Please output exactly the lines of the material from the first through the line containing "switch('light_switch', 'white double", and nothing more.
[START GIVEN INFORMATION]
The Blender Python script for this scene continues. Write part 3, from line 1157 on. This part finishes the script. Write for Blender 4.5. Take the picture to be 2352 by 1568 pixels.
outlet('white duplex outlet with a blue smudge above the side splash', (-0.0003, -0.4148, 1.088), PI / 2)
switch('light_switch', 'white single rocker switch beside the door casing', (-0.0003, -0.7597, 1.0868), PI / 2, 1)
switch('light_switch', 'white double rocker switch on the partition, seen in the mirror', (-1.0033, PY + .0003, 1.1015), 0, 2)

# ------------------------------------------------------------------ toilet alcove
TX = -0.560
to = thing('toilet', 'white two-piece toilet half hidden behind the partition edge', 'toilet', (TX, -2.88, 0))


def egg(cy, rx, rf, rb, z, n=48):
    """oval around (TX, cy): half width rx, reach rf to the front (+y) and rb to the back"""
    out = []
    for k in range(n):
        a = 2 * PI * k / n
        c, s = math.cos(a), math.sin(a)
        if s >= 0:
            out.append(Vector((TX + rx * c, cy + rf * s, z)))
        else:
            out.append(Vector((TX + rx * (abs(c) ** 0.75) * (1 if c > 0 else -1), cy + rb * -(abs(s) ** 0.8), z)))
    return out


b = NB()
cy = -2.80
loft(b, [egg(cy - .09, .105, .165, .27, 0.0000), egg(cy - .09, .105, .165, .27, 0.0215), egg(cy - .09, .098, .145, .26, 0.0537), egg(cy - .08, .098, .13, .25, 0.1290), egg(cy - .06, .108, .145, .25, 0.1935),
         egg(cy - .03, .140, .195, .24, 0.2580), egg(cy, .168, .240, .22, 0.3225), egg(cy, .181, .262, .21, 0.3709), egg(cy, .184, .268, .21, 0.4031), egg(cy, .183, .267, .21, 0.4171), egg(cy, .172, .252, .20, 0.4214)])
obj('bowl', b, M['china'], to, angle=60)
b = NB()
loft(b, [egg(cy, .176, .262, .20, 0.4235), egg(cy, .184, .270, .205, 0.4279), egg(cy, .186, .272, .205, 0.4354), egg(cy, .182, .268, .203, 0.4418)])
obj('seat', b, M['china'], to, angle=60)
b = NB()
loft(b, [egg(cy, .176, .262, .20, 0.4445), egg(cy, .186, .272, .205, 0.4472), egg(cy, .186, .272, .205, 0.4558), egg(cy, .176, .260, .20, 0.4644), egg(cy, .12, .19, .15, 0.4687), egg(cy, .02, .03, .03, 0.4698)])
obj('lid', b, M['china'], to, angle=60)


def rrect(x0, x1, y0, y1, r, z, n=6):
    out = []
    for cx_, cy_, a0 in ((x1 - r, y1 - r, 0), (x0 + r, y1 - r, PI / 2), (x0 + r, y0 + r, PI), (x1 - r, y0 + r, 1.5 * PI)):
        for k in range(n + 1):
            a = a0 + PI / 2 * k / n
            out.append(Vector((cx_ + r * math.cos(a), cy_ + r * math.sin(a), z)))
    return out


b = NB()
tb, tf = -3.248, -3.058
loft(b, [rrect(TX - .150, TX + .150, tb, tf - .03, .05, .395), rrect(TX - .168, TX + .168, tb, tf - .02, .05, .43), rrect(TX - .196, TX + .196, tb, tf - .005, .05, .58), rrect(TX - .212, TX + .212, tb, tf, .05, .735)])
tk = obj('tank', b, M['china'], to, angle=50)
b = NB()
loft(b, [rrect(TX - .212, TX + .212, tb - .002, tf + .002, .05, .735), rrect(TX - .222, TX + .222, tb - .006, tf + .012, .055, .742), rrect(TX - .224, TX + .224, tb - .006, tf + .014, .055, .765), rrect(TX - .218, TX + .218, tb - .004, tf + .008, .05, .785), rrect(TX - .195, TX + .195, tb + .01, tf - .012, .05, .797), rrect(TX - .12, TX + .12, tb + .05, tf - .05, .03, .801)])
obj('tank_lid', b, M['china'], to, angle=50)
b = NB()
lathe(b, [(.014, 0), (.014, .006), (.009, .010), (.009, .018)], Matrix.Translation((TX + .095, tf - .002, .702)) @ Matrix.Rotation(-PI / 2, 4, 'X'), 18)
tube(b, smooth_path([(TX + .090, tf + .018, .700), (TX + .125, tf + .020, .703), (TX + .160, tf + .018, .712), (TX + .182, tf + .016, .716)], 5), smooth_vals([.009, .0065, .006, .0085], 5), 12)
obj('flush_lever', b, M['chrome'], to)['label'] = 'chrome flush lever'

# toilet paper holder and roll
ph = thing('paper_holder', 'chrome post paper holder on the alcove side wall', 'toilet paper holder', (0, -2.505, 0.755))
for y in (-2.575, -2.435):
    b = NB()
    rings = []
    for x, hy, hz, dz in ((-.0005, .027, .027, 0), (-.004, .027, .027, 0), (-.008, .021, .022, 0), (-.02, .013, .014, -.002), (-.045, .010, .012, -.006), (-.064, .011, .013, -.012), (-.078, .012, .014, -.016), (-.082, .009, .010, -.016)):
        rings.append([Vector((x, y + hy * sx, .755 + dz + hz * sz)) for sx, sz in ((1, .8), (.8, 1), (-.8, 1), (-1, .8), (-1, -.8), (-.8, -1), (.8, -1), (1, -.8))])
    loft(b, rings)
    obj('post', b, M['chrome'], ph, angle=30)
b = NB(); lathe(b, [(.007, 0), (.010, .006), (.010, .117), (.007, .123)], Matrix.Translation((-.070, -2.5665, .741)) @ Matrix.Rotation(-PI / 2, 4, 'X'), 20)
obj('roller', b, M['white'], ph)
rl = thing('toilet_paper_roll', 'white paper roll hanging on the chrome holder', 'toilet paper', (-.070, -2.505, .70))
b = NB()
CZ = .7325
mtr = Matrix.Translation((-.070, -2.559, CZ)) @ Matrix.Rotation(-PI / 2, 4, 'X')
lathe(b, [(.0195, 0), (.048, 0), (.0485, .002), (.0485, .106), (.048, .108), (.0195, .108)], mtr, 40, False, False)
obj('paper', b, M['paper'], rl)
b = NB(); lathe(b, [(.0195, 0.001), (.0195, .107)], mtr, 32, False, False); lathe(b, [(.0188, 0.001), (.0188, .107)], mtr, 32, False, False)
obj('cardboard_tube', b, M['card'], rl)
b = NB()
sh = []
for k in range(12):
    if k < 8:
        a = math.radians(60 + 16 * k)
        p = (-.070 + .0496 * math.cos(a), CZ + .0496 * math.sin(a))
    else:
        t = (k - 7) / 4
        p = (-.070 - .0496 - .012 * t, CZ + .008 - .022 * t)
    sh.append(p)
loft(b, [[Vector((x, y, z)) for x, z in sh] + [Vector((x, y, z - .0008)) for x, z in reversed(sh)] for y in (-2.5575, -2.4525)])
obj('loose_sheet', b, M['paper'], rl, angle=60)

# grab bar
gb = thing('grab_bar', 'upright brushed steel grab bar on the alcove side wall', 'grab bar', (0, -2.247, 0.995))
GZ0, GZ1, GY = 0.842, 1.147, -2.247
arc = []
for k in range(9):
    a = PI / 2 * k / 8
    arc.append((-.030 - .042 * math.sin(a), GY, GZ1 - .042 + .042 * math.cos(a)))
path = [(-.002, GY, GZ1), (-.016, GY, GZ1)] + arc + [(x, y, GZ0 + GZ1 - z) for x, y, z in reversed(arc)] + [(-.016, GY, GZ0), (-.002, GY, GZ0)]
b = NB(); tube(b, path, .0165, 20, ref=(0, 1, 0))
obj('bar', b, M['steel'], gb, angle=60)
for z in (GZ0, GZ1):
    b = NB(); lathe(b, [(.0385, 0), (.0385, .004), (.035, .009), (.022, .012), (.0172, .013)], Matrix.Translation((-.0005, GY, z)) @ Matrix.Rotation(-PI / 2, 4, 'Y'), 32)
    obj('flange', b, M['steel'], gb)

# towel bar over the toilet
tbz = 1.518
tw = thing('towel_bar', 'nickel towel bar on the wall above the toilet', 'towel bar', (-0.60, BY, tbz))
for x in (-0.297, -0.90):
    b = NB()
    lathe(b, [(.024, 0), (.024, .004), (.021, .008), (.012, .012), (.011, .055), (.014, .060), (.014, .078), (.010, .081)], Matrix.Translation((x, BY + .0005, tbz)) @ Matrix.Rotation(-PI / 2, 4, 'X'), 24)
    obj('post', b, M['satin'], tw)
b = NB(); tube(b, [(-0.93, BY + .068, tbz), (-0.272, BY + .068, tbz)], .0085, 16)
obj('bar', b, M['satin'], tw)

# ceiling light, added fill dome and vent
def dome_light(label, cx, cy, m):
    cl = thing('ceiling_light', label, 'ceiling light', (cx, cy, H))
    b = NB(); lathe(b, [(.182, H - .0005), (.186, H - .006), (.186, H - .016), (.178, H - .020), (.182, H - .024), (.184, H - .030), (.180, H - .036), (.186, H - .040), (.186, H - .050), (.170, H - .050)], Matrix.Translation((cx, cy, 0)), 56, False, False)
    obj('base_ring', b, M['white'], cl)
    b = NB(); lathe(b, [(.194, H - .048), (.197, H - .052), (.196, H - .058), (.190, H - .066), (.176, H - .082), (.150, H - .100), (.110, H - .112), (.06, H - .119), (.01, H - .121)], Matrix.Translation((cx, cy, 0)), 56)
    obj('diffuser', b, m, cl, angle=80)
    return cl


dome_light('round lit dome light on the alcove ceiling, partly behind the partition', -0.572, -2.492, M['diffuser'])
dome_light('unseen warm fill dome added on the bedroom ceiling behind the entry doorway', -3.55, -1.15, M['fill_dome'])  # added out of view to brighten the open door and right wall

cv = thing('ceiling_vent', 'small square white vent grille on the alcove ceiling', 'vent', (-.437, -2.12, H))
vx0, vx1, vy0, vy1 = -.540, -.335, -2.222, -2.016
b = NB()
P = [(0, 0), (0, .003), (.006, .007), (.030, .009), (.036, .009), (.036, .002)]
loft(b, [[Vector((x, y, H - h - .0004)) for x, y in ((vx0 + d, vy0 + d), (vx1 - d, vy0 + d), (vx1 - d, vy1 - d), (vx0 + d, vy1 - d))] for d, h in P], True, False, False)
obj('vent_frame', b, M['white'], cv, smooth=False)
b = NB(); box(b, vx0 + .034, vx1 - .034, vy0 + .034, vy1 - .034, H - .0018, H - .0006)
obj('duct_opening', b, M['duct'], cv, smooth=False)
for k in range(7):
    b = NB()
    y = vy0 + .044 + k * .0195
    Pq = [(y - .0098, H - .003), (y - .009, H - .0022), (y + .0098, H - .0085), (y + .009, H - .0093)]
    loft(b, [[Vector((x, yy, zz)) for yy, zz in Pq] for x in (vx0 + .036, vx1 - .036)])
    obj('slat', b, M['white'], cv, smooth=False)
[END GIVEN INFORMATION]
RESPONSE TO THIS TASK:
The Blender Python script for this scene continues. Write part 3, from line 1157 on. This part finishes the script. Write for Blender 4.5. Take the picture to be 2352 by 1568 pixels.
outlet('white duplex outlet with a blue smudge above the side splash', (-0.0003, -0.4148, 1.088), PI / 2)
switch('light_switch', 'white single rocker switch beside the door casing', (-0.0003, -0.7597, 1.0868), PI / 2, 1)
switch('light_switch', 'white double rocker switch on the partition, seen in the mirror', (-1.0033, PY + .0003, 1.1015), 0, 2)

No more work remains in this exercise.